POLITICS
03/18/2010 05:12 am ET | Updated May 25, 2011

A Marred Holiday For One Arab American Vet

Rajai Hakki has tried to ignore the Fort Hood massacre.

The 28-year-old Iraq War vet quit college to join the U.S. Marines after the terrorist attacks of Sept. 11, 2001 out of a mix of patriotism and shame.

"I wanted to show that Arab Americans are patriotic people, that Arab Americans are proud to be members of this country," Hakki said. "I wanted to dispel some of the stereotypes." Hakki was born in Pennsylvania. His parents immigrated from Syria. He was deployed to Iraq twice.

At the Fort Hood military base, an Arab American named Nidal Malik Hasan stands accused of killing 13 people and wounding 29 last week, reportedly shouting "Allahu Akbar" in the process.

"It's like someone taking everything you've worked for and ruining it," said Hakki, who spent most of Veterans Day in his parents' house in Washington, D.C., sitting around in thermal underwear and a T-shirt, avoiding the news and the rain.

"It's just upsetting because as a veteran I should be sitting around feeling good about myself, and yet I feel like a story like this just ruins Veterans Day," he said. "My whole life has been the War on Terror. I tried to be the antithesis of this person."

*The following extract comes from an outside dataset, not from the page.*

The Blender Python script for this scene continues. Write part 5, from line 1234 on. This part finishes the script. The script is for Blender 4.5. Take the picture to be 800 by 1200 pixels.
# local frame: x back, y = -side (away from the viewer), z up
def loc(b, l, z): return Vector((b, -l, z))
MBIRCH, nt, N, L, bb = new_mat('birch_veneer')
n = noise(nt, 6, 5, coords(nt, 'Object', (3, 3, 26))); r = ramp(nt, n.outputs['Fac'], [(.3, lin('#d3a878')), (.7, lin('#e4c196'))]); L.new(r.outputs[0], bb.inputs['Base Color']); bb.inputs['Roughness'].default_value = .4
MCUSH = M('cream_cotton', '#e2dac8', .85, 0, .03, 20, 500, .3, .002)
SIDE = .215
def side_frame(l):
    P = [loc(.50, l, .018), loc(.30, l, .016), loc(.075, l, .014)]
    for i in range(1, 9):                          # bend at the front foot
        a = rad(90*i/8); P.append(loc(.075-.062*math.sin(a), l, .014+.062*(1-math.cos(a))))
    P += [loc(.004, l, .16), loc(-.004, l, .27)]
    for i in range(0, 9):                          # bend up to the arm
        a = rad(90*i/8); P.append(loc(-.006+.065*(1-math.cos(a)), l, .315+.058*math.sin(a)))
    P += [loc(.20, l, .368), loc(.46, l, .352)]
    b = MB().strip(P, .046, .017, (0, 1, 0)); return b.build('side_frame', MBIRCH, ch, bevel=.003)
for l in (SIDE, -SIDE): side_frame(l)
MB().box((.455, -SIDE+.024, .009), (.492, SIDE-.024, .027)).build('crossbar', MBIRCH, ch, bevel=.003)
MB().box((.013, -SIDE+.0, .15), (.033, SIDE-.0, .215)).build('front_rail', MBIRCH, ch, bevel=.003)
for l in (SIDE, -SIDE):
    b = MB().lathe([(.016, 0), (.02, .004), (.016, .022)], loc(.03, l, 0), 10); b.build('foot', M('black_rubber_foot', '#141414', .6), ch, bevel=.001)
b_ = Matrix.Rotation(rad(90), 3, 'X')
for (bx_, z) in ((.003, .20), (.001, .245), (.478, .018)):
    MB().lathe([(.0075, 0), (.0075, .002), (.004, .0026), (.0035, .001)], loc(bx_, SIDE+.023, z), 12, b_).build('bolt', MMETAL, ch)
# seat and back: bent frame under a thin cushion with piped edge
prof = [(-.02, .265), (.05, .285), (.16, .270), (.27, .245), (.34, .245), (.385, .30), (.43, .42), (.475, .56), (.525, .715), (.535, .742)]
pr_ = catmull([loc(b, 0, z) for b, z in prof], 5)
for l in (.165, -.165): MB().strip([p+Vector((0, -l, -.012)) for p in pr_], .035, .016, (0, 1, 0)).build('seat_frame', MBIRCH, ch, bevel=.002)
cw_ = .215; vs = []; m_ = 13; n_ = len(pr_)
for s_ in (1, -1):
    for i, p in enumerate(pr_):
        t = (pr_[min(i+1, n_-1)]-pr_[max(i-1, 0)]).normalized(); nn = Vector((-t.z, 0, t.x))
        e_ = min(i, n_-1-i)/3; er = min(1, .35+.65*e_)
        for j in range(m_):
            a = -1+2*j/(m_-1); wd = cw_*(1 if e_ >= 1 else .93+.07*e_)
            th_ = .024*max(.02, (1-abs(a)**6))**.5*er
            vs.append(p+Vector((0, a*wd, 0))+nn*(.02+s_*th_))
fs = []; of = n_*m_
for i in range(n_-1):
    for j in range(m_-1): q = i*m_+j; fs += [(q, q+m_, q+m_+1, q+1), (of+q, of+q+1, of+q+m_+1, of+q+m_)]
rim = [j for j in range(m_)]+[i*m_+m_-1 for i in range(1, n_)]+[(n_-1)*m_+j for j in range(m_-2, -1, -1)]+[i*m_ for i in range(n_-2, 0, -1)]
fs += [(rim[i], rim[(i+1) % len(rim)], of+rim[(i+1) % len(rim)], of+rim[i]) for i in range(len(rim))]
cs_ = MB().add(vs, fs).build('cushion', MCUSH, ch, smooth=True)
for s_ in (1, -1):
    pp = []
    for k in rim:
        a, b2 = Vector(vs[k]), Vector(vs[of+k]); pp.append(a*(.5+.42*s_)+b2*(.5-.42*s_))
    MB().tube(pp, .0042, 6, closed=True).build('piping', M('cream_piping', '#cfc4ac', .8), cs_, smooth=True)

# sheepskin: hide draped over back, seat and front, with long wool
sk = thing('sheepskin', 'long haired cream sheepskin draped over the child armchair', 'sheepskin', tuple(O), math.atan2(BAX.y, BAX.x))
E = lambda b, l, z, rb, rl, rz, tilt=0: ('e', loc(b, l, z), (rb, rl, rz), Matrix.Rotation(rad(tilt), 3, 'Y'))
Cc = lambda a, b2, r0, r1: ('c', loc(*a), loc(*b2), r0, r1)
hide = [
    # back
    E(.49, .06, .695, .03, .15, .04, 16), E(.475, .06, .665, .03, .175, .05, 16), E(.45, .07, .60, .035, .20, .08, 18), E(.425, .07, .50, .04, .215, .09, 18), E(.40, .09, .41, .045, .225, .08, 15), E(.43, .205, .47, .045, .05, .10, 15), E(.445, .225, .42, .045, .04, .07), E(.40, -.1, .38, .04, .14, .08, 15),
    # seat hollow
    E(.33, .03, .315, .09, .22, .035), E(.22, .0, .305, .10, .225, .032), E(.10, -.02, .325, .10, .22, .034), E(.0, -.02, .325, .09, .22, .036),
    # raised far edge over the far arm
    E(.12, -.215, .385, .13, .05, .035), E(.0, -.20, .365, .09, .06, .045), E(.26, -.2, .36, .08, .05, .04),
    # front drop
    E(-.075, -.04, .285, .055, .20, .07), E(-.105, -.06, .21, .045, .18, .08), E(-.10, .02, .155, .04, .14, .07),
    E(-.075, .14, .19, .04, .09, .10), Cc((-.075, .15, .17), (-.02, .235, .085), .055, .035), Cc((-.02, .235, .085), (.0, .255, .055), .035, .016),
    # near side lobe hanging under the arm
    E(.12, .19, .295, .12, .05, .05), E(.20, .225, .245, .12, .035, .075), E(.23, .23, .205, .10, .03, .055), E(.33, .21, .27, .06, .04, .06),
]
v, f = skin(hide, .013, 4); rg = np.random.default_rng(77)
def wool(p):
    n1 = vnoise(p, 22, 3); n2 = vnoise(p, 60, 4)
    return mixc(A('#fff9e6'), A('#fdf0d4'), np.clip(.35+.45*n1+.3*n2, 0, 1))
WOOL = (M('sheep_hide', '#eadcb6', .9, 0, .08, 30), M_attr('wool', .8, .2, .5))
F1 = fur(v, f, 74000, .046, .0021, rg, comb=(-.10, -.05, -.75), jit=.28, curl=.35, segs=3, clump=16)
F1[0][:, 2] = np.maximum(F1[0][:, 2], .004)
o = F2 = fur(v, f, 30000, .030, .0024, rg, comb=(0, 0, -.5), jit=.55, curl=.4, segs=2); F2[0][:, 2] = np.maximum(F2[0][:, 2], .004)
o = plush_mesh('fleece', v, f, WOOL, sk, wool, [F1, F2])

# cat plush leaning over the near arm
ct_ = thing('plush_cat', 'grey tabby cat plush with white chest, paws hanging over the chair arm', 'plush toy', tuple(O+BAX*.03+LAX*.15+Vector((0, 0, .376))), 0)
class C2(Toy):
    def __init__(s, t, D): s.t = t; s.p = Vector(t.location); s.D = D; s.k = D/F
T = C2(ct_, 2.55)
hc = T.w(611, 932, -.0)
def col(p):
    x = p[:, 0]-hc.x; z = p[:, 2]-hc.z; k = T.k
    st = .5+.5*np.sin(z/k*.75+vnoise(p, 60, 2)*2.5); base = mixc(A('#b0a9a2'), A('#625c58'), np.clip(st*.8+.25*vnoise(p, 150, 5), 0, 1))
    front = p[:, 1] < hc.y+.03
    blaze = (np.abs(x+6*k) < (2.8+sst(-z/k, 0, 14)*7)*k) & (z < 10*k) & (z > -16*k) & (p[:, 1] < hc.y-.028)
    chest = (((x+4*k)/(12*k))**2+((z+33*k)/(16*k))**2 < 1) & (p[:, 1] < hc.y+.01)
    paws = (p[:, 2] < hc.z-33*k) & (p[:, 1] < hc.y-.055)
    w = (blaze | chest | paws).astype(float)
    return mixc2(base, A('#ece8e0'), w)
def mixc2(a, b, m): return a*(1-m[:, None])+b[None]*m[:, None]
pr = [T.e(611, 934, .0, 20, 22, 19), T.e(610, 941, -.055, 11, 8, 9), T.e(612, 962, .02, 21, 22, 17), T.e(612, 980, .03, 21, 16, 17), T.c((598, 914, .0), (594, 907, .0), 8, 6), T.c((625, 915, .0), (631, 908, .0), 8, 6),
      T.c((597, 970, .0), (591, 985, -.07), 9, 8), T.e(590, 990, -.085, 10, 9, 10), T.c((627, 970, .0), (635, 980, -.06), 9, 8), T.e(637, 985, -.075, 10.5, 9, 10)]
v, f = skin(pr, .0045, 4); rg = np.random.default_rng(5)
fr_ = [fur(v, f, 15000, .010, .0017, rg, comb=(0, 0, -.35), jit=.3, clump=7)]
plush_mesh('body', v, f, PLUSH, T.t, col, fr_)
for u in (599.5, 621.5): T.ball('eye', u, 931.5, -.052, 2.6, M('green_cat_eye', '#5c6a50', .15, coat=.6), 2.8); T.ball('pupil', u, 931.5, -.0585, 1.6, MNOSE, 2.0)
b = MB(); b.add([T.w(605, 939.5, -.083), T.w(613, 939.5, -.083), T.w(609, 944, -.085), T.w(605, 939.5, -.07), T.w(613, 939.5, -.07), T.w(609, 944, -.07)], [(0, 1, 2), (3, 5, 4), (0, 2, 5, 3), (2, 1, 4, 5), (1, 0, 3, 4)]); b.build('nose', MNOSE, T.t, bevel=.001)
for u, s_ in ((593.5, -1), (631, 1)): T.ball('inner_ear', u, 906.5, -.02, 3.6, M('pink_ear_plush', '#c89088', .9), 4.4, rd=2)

Hakki left the Marine Corps in 2006. He's been outspoken about his service in Iraq in 2003 and 2004. He worked as a linguist for interrogations and counterintelligence operations during the second battle of Fallujah, some of the most intense fighting of the war. The BBC wrote about his work as a translator in 2004:

One day Rajai's team went into a house and was greeted by an old man and his two sons. "The man was so nice. He served us tea and no topic was off limits. We discussed politics and shared family pictures," Rajai recalls. As they left the house, a commander came and ordered them to go back and arrest the two sons because this was a "target house". Rajai had no option but to obey orders. He returned and placed bags over the sons' heads and led them away, as their father looked on in silence.

"That kind of thing was always tough," Hakki told the Huffington Post. "I understood everything they said. 'Sorry, we have to arrest your son now...We have to arrest your only breadwinner now.'"

Hakki recently returned from Guantanamo Bay, Cuba, where he'd spent five months working for a contractor as an Arabic translator.

He spent most of his life in D.C. (he went to the same high school as this reporter). His family is Muslim, he said, but he is an atheist.

Since his honorable discharge three years ago, Hakki has participated in public debates about the war with other veterans. He said that at the end of an event at American University, where he was enrolled, a student at the School of International Service asked him how it felt to go to Iraq and fight against "fellow Arabs."

Hakki deeply resented -- and still does -- the insinuation that he was some kind of "race traitor." But despite that resentment, he said he has some "latent feelings of guilt" from the front lines: "Ransacking people's houses looking for intelligence -- it didn't feel good."

Hasan, the accused Fort Hood shooter, is a devout Muslim who reportedly felt deeply conflicted about fighting other Muslims during his looming deployment. He complained of anti-Muslim harassment in the Army (Hakki said he never experienced anti-Muslim or anti-Arab harassment in the Marines).

Hakki said his co-workers jokingly said he resembled Hasan.

"I do look like him a little," he said. He was shocked when told Hasan had survived the incident. "String him up," he said.